L’entreprise Bechstein, qui a collaboré avec un grand nom du piano dans ses débuts (Hans von Bülow), se rapproche maintenant d’un grand physicien allemand, prix Nobel de chimie, ce qui est révélateur de la philosophie de l’entreprise. Le magazine Signalen indique en 1931 : « Le 25 août dernier, le professeur Nernst a présenté à de nombreux invités le piano Bechstein-Siemens-Nernst lors d’une manifestation organisée dans le magasin Bechstein de la gare du Zoo à Berlin. Cet instrument offre des possibilités d’utilisation d’une variété surprenante, puisqu’il sert également de radio et de haut-parleur ».

Ce modèle lancé en 1931 fait certes sensation mais se révèle lui aussi être un flop commercial. L’échec est d’autant plus surprenant que le Néo-Bechstein permet les retransmissions à la radio et l’enregistrement de disques sans microphone extérieur — et qu’il est moins cher qu’un piano droit Bechstein. C’est probablement parce qu’il est en avance sur son temps : le marché des instruments électroniques, considérable de nos jours, n’en est alors qu’à ses premiers balbutiements. Nernst meurt dix ans plus tard sans qu’on ait retrouvé les calculs qu’il avait effectués pour la réalisation de ce piano révolutionnaire.

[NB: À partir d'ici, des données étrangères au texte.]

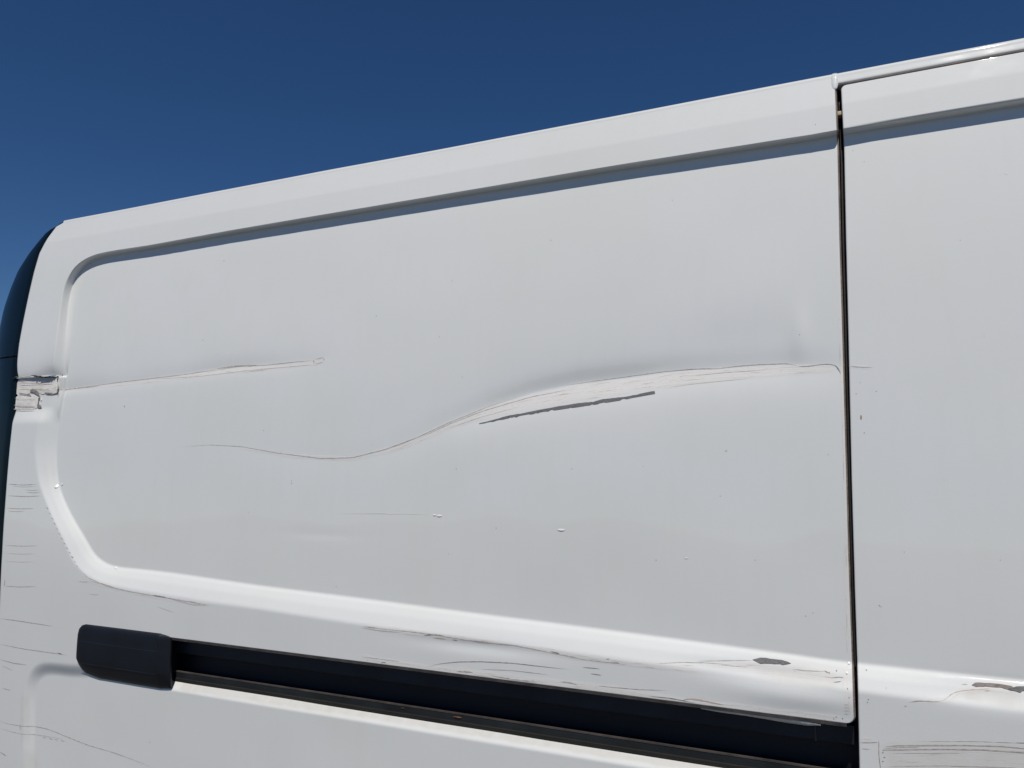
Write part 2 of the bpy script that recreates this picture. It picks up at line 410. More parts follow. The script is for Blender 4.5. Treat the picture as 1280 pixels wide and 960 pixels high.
Q_GRIME = [
    ([(215, 858, 7), (480, 899, 7), (760, 945, 7), (900, 966, 7)], .40, 0),
    ([(620, 855, 5), (800, 875, 7), (900, 888, 5)], .30, 0),
    ([(940, 840, 5), (1055, 856, 10)], .22, 0),
    ([(24, 483, 16), (72, 485, 16)], .25, 0),
    ([(30, 865, 8), (30, 930, 9)], .16, 0), ([(34, 935, 10), (38, 990, 14)], .22, 0),
]
def q_attrs(X, Z):
    m, uv = stroke_field(X, Z, Q_STROKES, 0); g, _ = stroke_field(X, Z, Q_GRIME, 0)
    return {'scuff': m, 'stroke': uv, 'grime': g}
def q_corner(rows, XL, XR):
    r = 0.009; t = rows-RAIL_T
    ins = np.where((t >= -1e-6) & (t < r), r-np.sqrt(np.maximum(0, r*r-(r-np.clip(t, 0, r))**2)), 0)
    return XL, XR-ins
rows_q = np.concatenate([np.linspace(0.30, 0.84, 28)[:-1], np.linspace(0.84, RAIL_B, 62)[:-1], np.linspace(RAIL_B, RAIL_T, 40)[:-1],
                         RAIL_T+np.array([0, .0007, .0016, .003, .005, .007]), np.linspace(RAIL_T+.009, 1.86, 350)[:-1], np.linspace(1.86, 1.96, 110)[:-1], np.linspace(1.96, ARC_Z, 40)])
def u_quarter():
    # finer steps towards the gap, where the camera is near
    return np.concatenate([np.linspace(0, .012, 8)[:-1], np.linspace(.012, .10, 190)[:-1], np.linspace(.10, .17, 80)[:-1], np.linspace(.17, 1, 640)])
def wheel_arch(x, z, cx, cz=0.34, r=0.40): return (x-cx)**2+(z-cz)**2 < r*r
WX1, WX2 = -0.98, 2.22
quarter = make_panel('rear_side_panel', xleft, GAPQ, rows_q, 860, skin_quarter, q_attrs,
                     hole=lambda x, z: ((x > XRAIL) & (z > RAIL_B) & (z < RAIL_T)) | wheel_arch(x, z, WX1),
                     right_flange=1, left_flange=1, top_arc=True, corner=q_corner, us=u_quarter())

# ---------------------------------------------------------------- sliding door
DOOR_T = bp(1052, 106)[1]; DOOR_R = 1.12
D_STROKES = [
    ([(1150, 877, 2), (1185, 875, 4), (1200, 867, 3), (1240, 864, 3), (1285, 869, 4)], .7, 0),
    ([(1100, 946, 17), (1180, 946, 18), (1285, 952, 18), (1350, 958, 18)], .5, 0),
    ([(1060, 458.5, 1.2), (1092, 459.5, 1)], .9, RD),
    ([(1074, 924, 3), (1096, 926, 3)], .6, 0),
]
D_GRIME = [([(1195, 868, 5), (1240, 872, 9), (1290, 880, 10)], .28, 0), ([(1100, 946, 18), (1180, 946, 20), (1285, 952, 20), (1350, 958, 20)], .20, 0)]
def d_attrs(X, Z):
    m, uv = stroke_field(X, Z, D_STROKES, 0); g, _ = stroke_field(X, Z, D_GRIME, 0)
    return {'scuff': m, 'stroke': uv, 'grime': g}
def d_corner(rows, XL, XR):
    r = 0.007; t = DOOR_T-rows
    ins = np.where(t < r, r-np.sqrt(np.maximum(0, r*r-(r-np.clip(t, 0, r))**2)), 0)
    return XL+ins, XR-ins
rows_d = np.concatenate([np.linspace(0.34, 0.90, 24)[:-1], np.linspace(0.90, DOOR_T-.007, 470), DOOR_T-np.array([.005, .0032, .0016, .0006, 0])])
ud = np.concatenate([np.linspace(0, .35, 200)[:-1], np.linspace(.35, 1, 90)])
door = make_panel('sliding_door', GAPD, lambda z: np.full(np.shape(z), DOOR_R), rows_d, 0, skin_door, d_attrs,
                  right_flange=1, left_flange=1, top_flange=True, bottom_flange=True, corner=d_corner, us=ud)

# roof side rail above the door
RS_T = bp(1052, 103.5)[1]
def grid_mesh(name, P, mats, parent, closed_u=False, closed_v=False, smooth=True, label=None, cap=False):
    P = np.asarray(P); nu, nv = P.shape[:2]; F = []
    for i in range(nu if closed_u else nu-1):
        for j in range(nv if closed_v else nv-1):
            a, b = i, (i+1) % nu; c, d = j, (j+1) % nv
            F.append((a*nv+c, b*nv+c, b*nv+d, a*nv+d))
    if cap:
        F.append(tuple(range(nv))); F.append(tuple((nu-1)*nv+j for j in range(nv))[::-1])
    return mesh(name, P.reshape(-1, 3), F, mats, parent, smooth=smooth, label=label)
def roof_rail():
    prof = [(RS_T+.001, .03), (RS_T+.0006, .004), (RS_T+.0012, .0012), (RS_T+.003, 0)]
    prof = [(z, float(base(z))+y) for z, y in prof]
    prof += [(z, float(base(z))) for z in np.linspace(RS_T+.006, ARC_Z, 4)]+arc
    xs = np.concatenate([[GAPQ(2.02)+.0035, GAPQ(2.02)+.0045], np.linspace(.02, 1.6, 40)])
    return grid_mesh('roof_side_rail', [[(x, y, z) for z, y in prof] for x in xs], M_PAINT, van)
roof_rail()

# ---------------------------------------------------------------- roof skin, far side, front, floor
ZR, YR = arc[-1]; WID = 1.95
def roof():
    xs = np.linspace(-1.80, 1.6, 40); ys = np.linspace(YR-.001, WID-YR+.001, 24); P = []
    for x in xs:
        row = []
        for y in ys:
            t = (y-WID/2)/(WID/2-YR); rib = .004*max(0, math.cos(t*math.pi*7))**2*(1 if abs(t) < .85 else 0)
            row.append((x, y, ZR+.004*(1-t**6)+.012*(1-t*t)+rib))
        P.append(row)
    grid_mesh('roof', P, M_PAINT, van)
roof()
def side_profile():
    return [(z, float(base(z))) for z in list(np.linspace(.32, ARC_Z, 26))]+arc
def far_side():
    xs = np.linspace(-1.86, 1.6, 30)
    P = [[(x, WID-y, z) for z, y in side_profile()] for x in xs]
    grid_mesh('far_side_panel', P, M_PAINT, van)
far_side()
def box(name, x0, x1, y0, y1, z0, z1, mat, parent, bev=0.0, label=None):
    P = [(x0, y0, z0), (x1, y0, z0), (x1, y1, z0), (x0, y1, z0), (x0, y0, z1), (x1, y0, z1), (x1, y1, z1), (x0, y1, z1)]
    F = [(3, 2, 1, 0), (4, 5, 6, 7), (0, 1, 5, 4), (1, 2, 6, 5), (2, 3, 7, 6), (3, 0, 4, 7)]
    o = mesh(name, P, F, mat, parent, smooth=bev > 0, label=label)
    if bev > 0:
        b = o.modifiers.new('bevel', 'BEVEL'); b.width = bev; b.segments = 3
    return o
box('floor_pan', -1.85, 3.0, .06, WID-.06, .30, .36, M_RAILD, van)

# front of the body: sections from the door pillar to the bumper
def front():
    secs = [(1.135, 2.03, 1.0), (1.45, 2.025, 1.0), (1.62, 1.98, .99), (2.25, 1.42, .97), (2.40, 1.32, .96), (2.75, 1.14, .93), (2.98, .95, .86), (3.05, .70, .80), (3.06, .34, .78)]
    P = []
    for x, top, w in secs:
        row = []; half = WID/2*w
        for k in range(0, 11):
            z = .32+(top-.05-.32)*k/10; lean = float(base(min(z, 1.97)))
            row.append((x, WID/2-half+lean, z))
        for t in (20, 45, 70, 88):
            a = math.radians(t); row.append((x, row[10][1]+.05*(1-math.cos(a)), top-.05+.05*math.sin(a)))
        y0 = row[-1][1]
        for k in range(1, 8): row.append((x, y0+(WID-2*y0)*k/8, top+.01*math.sin(math.pi*k/8)))
        row += [(x, WID-y, z) for _, y, z in row[14::-1]]
        P.append(row)
    o = grid_mesh('cab', P, M_PAINT, van, cap=True)
    # windscreen, side windows, bumper, lamps
    grid_mesh('windscreen', [[(x, y, z+.014) for y in np.linspace(.20, WID-.20, 9)] for x, z in [(1.68, 1.927), (1.85, 1.776), (2.05, 1.598), (2.20, 1.464)]], M_GLASS, van)
    for s in (0, 1):
        yy = lambda y: WID-y if s else y
        grid_mesh('side_window', [[(x, yy(float(base(z))-.004), z) for z in (1.20, 1.35, min(1.5, tp), tp)] for x, tp in ((1.25, 1.86), (1.55, 1.84), (1.72, 1.78), (1.95, 1.58))], M_GLASS, van)
        box('headlight', 2.86, 3.03, yy(.15)-.02-(.2 if s else 0), yy(.15)+(.02 if s else .22), .86, .98, M_LAMP, van, .02)
    box('front_bumper', 2.80, 3.14, .12, WID-.12, .32, .56, M_BLACK, van, .04)
front()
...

Film publicitaire britannique figurant Peggy Cochrane jouant sur un Neo-Bechstein

 

Helene Capito : un désastre pour Bechstein

L’année 1932 étant assombrie par les répercussions de la grande crise économique mondiale, Bechstein tente de faire face en développant de nouvelles techniques de marketing. Certains pianos sont alors présentés comme étant fabriqués « avec une réduction considérable du travail investi, valable uniquement pour l’immédiat ». De telles mesures n’ont toutefois que peu d’effets : entre 1930 et 1935, Bechstein ne vend qu’environ 4500 pianos ; la production tombe même à 3900 instruments dans les cinq années suivantes. Le fait qu’Helene Bechstein, née Capito, soit une admiratrice d’Adolf Hitler ne semble donc guère profiter à l’entreprise.

Dans le même temps, la situation interne de l’entreprise est très défavorable. De nouvelles dissensions sont apparues en 1926 au sein du « clan Bechstein », notamment à propos d’un magasin ouvert au carrefour du Kurfürstendamm et de la Hardenbergstrasse, c’est-à-dire dans un des quartiers les plus chics — et les plus chers — de Berlin. Le bâtiment est une œuvre de l’architecte Hans Poelzig, qui a également modernisé la Schauspielhaus à la demande de Max Reinhard, construit la maison de la Radio de Berlin et le bâtiment IG Farben de Francfort, et dessiné des plans pour un bâtiment futuriste devant abriter le festival de Salzbourg, mais dont seule la première pierre a jamais été posée. L’idée d’installer le magasin de vente Bechstein sur le Kurfürstendamm avait été formulée par Carl Junior. Edwin, qui s’y oppose violemment, doit finalement quitter son poste de directeur commercial. L’entreprise Bechstein est désormais dirigée par Carl Junior, assisté de son fils Carl III (qui participe au comité de direction depuis 1919), de Hans Joachim Gravenstein (mari de Grete Bechstein) et d’Erich Klinkerfuss. Carl Junior meurt en 1931, Edwin en 1934.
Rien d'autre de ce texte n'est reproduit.